Could you repeat the records below exactly, leaving out any pictures?

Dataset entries
▼

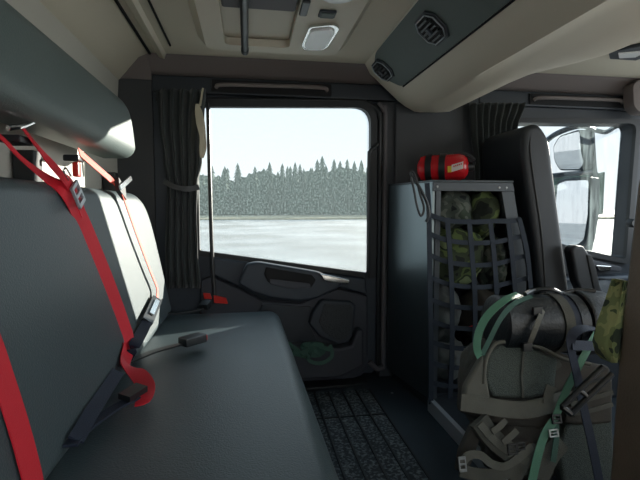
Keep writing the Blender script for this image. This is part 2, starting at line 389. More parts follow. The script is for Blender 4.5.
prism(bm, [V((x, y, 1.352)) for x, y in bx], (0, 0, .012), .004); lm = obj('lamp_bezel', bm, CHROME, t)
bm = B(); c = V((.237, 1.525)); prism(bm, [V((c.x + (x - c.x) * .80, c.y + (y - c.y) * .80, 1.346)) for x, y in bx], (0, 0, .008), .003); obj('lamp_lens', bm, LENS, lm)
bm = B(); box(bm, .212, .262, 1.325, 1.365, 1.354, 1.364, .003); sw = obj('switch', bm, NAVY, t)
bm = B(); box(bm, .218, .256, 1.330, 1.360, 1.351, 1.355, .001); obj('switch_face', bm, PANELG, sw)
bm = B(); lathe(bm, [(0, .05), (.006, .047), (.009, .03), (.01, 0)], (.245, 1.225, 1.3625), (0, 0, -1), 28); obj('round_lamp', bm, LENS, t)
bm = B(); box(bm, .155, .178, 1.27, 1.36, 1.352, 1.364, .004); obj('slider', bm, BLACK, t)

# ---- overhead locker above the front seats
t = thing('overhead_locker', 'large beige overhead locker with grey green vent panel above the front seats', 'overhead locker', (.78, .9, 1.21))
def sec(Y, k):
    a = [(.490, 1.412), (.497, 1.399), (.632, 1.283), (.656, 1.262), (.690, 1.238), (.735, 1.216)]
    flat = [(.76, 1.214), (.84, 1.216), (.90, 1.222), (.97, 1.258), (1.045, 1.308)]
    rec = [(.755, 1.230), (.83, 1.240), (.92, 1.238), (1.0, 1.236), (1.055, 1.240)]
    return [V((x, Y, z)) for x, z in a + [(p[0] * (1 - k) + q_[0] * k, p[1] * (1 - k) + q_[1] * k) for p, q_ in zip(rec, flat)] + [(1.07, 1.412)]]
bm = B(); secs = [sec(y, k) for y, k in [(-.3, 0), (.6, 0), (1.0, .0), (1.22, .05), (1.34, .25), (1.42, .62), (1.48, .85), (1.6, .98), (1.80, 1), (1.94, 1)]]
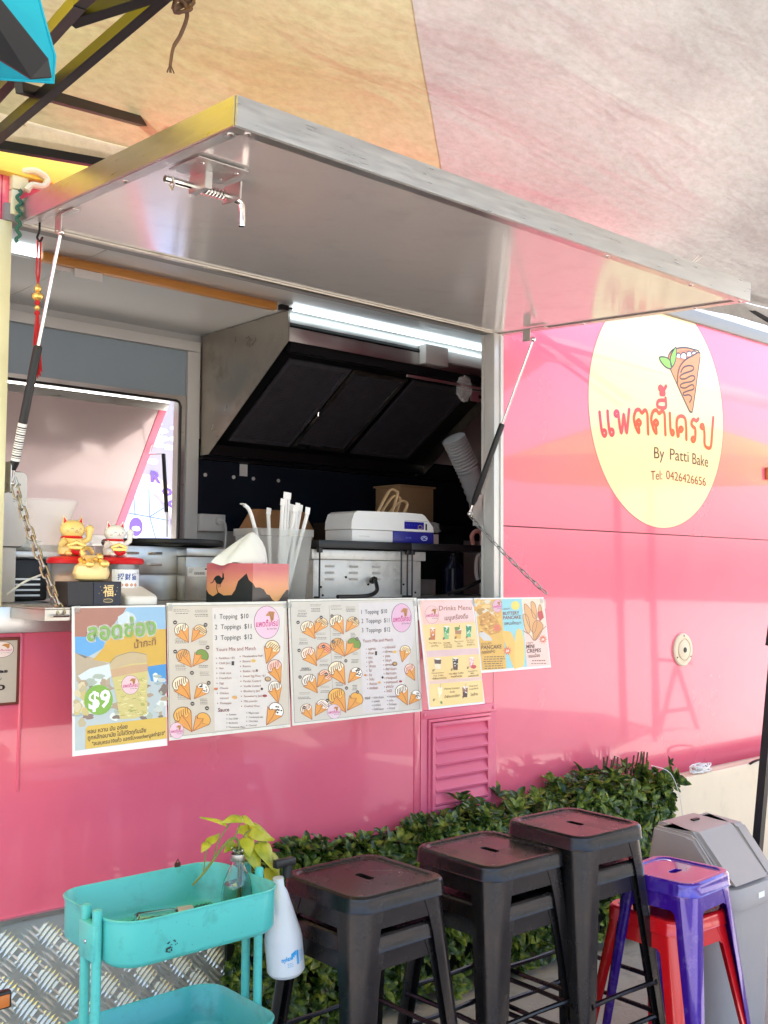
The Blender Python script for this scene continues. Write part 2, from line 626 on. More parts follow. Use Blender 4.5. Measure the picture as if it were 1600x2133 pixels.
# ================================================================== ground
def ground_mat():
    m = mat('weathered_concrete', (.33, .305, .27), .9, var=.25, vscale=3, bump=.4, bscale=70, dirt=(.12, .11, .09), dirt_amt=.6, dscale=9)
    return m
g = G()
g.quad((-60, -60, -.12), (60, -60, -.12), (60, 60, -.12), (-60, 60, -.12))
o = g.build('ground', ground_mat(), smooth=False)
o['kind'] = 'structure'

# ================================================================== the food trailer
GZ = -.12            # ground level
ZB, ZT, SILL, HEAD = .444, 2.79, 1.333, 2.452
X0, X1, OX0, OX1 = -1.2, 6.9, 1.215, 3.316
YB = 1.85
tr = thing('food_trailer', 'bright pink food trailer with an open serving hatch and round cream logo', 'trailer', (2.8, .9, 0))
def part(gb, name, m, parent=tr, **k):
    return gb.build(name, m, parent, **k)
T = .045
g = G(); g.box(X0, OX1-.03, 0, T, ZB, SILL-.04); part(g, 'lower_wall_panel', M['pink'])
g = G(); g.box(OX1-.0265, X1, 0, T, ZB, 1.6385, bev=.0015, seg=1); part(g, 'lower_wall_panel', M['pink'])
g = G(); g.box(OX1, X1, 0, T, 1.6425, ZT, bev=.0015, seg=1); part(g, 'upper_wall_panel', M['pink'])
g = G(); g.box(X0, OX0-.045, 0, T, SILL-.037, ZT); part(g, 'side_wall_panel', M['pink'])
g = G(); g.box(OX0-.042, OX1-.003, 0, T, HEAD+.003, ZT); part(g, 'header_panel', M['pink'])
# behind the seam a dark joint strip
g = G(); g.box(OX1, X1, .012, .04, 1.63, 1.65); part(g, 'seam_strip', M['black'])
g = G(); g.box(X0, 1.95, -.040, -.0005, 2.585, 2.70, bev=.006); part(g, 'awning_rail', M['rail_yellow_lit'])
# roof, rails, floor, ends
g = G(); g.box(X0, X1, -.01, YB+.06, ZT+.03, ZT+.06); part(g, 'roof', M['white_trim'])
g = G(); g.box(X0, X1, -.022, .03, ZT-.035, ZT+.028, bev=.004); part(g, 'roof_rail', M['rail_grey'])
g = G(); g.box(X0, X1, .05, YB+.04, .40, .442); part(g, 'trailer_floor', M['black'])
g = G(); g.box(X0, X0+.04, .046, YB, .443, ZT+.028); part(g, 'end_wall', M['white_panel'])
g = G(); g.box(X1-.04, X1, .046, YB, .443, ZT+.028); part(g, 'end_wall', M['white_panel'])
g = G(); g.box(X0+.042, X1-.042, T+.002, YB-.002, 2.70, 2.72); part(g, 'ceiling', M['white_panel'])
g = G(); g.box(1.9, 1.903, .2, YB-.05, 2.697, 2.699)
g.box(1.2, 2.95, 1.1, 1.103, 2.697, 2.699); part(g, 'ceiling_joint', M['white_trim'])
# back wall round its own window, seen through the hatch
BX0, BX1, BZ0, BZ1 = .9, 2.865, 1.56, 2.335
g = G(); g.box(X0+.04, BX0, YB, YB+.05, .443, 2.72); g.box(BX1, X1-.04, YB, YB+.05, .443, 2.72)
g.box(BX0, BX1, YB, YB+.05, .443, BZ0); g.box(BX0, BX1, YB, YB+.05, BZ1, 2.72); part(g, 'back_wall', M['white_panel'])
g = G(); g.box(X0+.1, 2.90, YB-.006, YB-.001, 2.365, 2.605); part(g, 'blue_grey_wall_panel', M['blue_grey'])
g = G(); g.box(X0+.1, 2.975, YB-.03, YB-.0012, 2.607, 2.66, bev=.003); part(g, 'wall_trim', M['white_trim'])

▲

■ CORRECT ANSWER
Keep writing the Blender script for this image. This is part 2, starting at line 389. More parts follow. The script is for Blender 4.5.
prism(bm, [V((x, y, 1.352)) for x, y in bx], (0, 0, .012), .004); lm = obj('lamp_bezel', bm, CHROME, t)
bm = B(); c = V((.237, 1.525)); prism(bm, [V((c.x + (x - c.x) * .80, c.y + (y - c.y) * .80, 1.346)) for x, y in bx], (0, 0, .008), .003); obj('lamp_lens', bm, LENS, lm)
bm = B(); box(bm, .212, .262, 1.325, 1.365, 1.354, 1.364, .003); sw = obj('switch', bm, NAVY, t)
bm = B(); box(bm, .218, .256, 1.330, 1.360, 1.351, 1.355, .001); obj('switch_face', bm, PANELG, sw)
bm = B(); lathe(bm, [(0, .05), (.006, .047), (.009, .03), (.01, 0)], (.245, 1.225, 1.3625), (0, 0, -1), 28); obj('round_lamp', bm, LENS, t)
bm = B(); box(bm, .155, .178, 1.27, 1.36, 1.352, 1.364, .004); obj('slider', bm, BLACK, t)

# ---- overhead locker above the front seats
t = thing('overhead_locker', 'large beige overhead locker with grey green vent panel above the front seats', 'overhead locker', (.78, .9, 1.21))
def sec(Y, k):
    a = [(.490, 1.412), (.497, 1.399), (.632, 1.283), (.656, 1.262), (.690, 1.238), (.735, 1.216)]
    flat = [(.76, 1.214), (.84, 1.216), (.90, 1.222), (.97, 1.258), (1.045, 1.308)]
    rec = [(.755, 1.230), (.83, 1.240), (.92, 1.238), (1.0, 1.236), (1.055, 1.240)]
    return [V((x, Y, z)) for x, z in a + [(p[0] * (1 - k) + q_[0] * k, p[1] * (1 - k) + q_[1] * k) for p, q_ in zip(rec, flat)] + [(1.07, 1.412)]]
bm = B(); secs = [sec(y, k) for y, k in [(-.3, 0), (.6, 0), (1.0, .0), (1.22, .05), (1.34, .25), (1.42, .62), (1.48, .85), (1.6, .98), (1.80, 1), (1.94, 1)]]
The Blender Python script for this scene continues. Write part 2, from line 626 on. More parts follow. Use Blender 4.5. Measure the picture as if it were 1600x2133 pixels.
# ================================================================== ground
def ground_mat():
    m = mat('weathered_concrete', (.33, .305, .27), .9, var=.25, vscale=3, bump=.4, bscale=70, dirt=(.12, .11, .09), dirt_amt=.6, dscale=9)
    return m
g = G()
g.quad((-60, -60, -.12), (60, -60, -.12), (60, 60, -.12), (-60, 60, -.12))
o = g.build('ground', ground_mat(), smooth=False)
o['kind'] = 'structure'

# ================================================================== the food trailer
GZ = -.12            # ground level
ZB, ZT, SILL, HEAD = .444, 2.79, 1.333, 2.452
X0, X1, OX0, OX1 = -1.2, 6.9, 1.215, 3.316
YB = 1.85
tr = thing('food_trailer', 'bright pink food trailer with an open serving hatch and round cream logo', 'trailer', (2.8, .9, 0))
def part(gb, name, m, parent=tr, **k):
    return gb.build(name, m, parent, **k)
T = .045
g = G(); g.box(X0, OX1-.03, 0, T, ZB, SILL-.04); part(g, 'lower_wall_panel', M['pink'])
g = G(); g.box(OX1-.0265, X1, 0, T, ZB, 1.6385, bev=.0015, seg=1); part(g, 'lower_wall_panel', M['pink'])
g = G(); g.box(OX1, X1, 0, T, 1.6425, ZT, bev=.0015, seg=1); part(g, 'upper_wall_panel', M['pink'])
g = G(); g.box(X0, OX0-.045, 0, T, SILL-.037, ZT); part(g, 'side_wall_panel', M['pink'])
g = G(); g.box(OX0-.042, OX1-.003, 0, T, HEAD+.003, ZT); part(g, 'header_panel', M['pink'])
# behind the seam a dark joint strip
g = G(); g.box(OX1, X1, .012, .04, 1.63, 1.65); part(g, 'seam_strip', M['black'])
g = G(); g.box(X0, 1.95, -.040, -.0005, 2.585, 2.70, bev=.006); part(g, 'awning_rail', M['rail_yellow_lit'])
# roof, rails, floor, ends
g = G(); g.box(X0, X1, -.01, YB+.06, ZT+.03, ZT+.06); part(g, 'roof', M['white_trim'])
g = G(); g.box(X0, X1, -.022, .03, ZT-.035, ZT+.028, bev=.004); part(g, 'roof_rail', M['rail_grey'])
g = G(); g.box(X0, X1, .05, YB+.04, .40, .442); part(g, 'trailer_floor', M['black'])
g = G(); g.box(X0, X0+.04, .046, YB, .443, ZT+.028); part(g, 'end_wall', M['white_panel'])
g = G(); g.box(X1-.04, X1, .046, YB, .443, ZT+.028); part(g, 'end_wall', M['white_panel'])
g = G(); g.box(X0+.042, X1-.042, T+.002, YB-.002, 2.70, 2.72); part(g, 'ceiling', M['white_panel'])
g = G(); g.box(1.9, 1.903, .2, YB-.05, 2.697, 2.699)
g.box(1.2, 2.95, 1.1, 1.103, 2.697, 2.699); part(g, 'ceiling_joint', M['white_trim'])
# back wall round its own window, seen through the hatch
BX0, BX1, BZ0, BZ1 = .9, 2.865, 1.56, 2.335
g = G(); g.box(X0+.04, BX0, YB, YB+.05, .443, 2.72); g.box(BX1, X1-.04, YB, YB+.05, .443, 2.72)
g.box(BX0, BX1, YB, YB+.05, .443, BZ0); g.box(BX0, BX1, YB, YB+.05, BZ1, 2.72); part(g, 'back_wall', M['white_panel'])
g = G(); g.box(X0+.1, 2.90, YB-.006, YB-.001, 2.365, 2.605); part(g, 'blue_grey_wall_panel', M['blue_grey'])
g = G(); g.box(X0+.1, 2.975, YB-.03, YB-.0012, 2.607, 2.66, bev=.003); part(g, 'wall_trim', M['white_trim'])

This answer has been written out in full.